For instance, Abenaki scholar Lisa Brooks incorporated elements of historical fiction in her book Our Beloved Kin, noting that these sections are designed “to bring readers into plausible scenarios, to animate the historical landscape through Indigenous frameworks and to give a sense of humanity to historical characters whose stories have been silenced, repressed or misunderstood.”[4] Brooks’ innovative approach is unusual for academic historical writing, but historic house museums have been bringing visitors into plausible scenarios in order to give a sense of humanity to historical characters for a long time. At the Revere House, this ranges from making décor decisions that show how the Reveres might have lived to connecting the expensive furniture on the ground floor to the atrocities behind Robert Howard’s wealth. There is no reason other genres of history cannot do the same thing, especially in situations where stories have been silenced or repressed. Indeed, taking a creative approach (and inviting visitors or readers into that process) can make history more engaging and provide a more authentic narrative, acknowledging that silences in the archive are not voids where nothing occurred.
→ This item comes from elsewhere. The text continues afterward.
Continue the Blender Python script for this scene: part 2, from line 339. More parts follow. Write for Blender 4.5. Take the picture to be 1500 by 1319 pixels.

Tirzah Frank is an M.A. student in History at UMass Amherst who is also pursuing the Public History Graduate Certificate. Her 2021 internship is supported by the Charles K. Hyde Intern Fellowship.

[1] Laura C. Keim, “Why Do Furnishings Matter? The Power of Furnishings in Historic House Museums,” in Reimagining Historic House Museums: New Approaches and Proven Solutions, ed. Kenneth C. Turino and Max A. van Balgooy (Rowman & Littlefield, 2019), 207.

[2] Ruaidhrí Crofton, “The Howards of Clark’s Square,” The Revere Express, June 12, 2020, https://www.paulreverehouse.org/the-howards-of-clarks-square/.

[3] Crofton, “Howards.”

[4] Lisa Brooks, Our Beloved Kin: A New History of King Philip’s War (Yale University Press, 2018), 140.